Elles reprennent les décrets lois des IIIe et IVe républiques avec la différence que la technique est cette fois ci prévue et autorisée par la constitution.
Principe : le Parlement peut sur demande du gouvernement lui déléguer une partie du pouvoir législatif, ceci pour une durée limitée et seulement pour « l’exécution du programme du gouvernement ». En réalité, pas de délimitation matérielle du champ des ordonnances.
Trois phases :
– le vote préalable d’une « loi d’habilitation » : cette loi est votée selon la procédure législative ordinaire. Elle doit contenir deux choses : elle autorise le gouvernement à prendre des ordonnances dans des matières appartenant habituellement au domaine législatif et elle doit fixer deux délais, celui pendant lequel le gouvernement est habiliter à prendre des ordonnances et celui au delà duquel le gouvernement devra déposer un projet de loi de ratification.
– Entre l’habilitation et la ratification : les ordonnances sont prises en conseil des ministres après avis du Conseil d’Etat et sont signées par le président de la République. Pendant cette période les ordonnances ne sont pas encore considérées comme des lois, elles n’ont qu’une valeur réglementaire. Elles peuvent donc être attaquées devant le Conseil d’Etat sur la base d’un recours pour excès de pouvoir.
– La ratification des ordonnances : la délégation faite au gouvernement est soumise au contrôle ultérieur du Parlement. Donc avant l’expiration du délai fixé dans la loi d’habilitation, le gouvernement doit déposer un projet de loi de ratification.

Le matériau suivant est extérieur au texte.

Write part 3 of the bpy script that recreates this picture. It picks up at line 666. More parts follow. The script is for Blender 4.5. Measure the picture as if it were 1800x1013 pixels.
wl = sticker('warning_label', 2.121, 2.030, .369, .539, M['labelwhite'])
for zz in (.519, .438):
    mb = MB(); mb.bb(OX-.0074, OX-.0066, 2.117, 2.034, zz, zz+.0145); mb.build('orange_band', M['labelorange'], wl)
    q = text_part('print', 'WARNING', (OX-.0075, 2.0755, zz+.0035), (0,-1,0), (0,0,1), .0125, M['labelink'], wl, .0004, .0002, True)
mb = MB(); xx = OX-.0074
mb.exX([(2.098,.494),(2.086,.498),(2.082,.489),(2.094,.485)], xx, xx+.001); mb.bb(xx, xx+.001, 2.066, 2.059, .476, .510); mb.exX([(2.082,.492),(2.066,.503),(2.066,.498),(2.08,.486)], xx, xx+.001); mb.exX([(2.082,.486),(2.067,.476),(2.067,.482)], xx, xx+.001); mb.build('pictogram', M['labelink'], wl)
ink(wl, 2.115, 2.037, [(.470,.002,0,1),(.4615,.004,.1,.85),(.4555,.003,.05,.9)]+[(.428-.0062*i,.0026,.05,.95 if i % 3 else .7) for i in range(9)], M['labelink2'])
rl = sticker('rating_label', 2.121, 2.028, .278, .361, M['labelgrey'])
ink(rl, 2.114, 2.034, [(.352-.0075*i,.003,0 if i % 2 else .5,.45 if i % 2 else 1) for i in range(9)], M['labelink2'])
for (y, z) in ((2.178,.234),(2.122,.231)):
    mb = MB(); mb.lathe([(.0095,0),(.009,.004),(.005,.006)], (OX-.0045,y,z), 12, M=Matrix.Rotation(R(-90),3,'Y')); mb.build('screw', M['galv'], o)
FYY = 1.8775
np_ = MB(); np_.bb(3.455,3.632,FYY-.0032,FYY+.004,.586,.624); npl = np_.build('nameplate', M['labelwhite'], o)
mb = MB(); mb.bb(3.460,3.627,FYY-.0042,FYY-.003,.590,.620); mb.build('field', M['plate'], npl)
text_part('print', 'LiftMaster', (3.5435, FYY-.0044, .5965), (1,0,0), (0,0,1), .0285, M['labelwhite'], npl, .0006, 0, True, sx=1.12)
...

Le gouvernement peut très bien déposer un projet de loi de ratification mais il peut aussi tout faire pour que pour des raisons diverses ce projet ne soit jamais examiné par le Parlement. Ces ordonnances ont donc une valeur réglementaire mais n’ont pas valeur de loi. Seules les ordonnances ratifiées ont valeur législative. Or, depuis le début des années 2000 se développe une pratique consistant à voter non plus des lois d’habilitation mais à voter des dispositions habilitant le gouvernement à agir par voie d’ordonnance. Cela revenait à autoriser une ratification a priori anticipée. Cette pratique a été contrée par la réforme de 2008.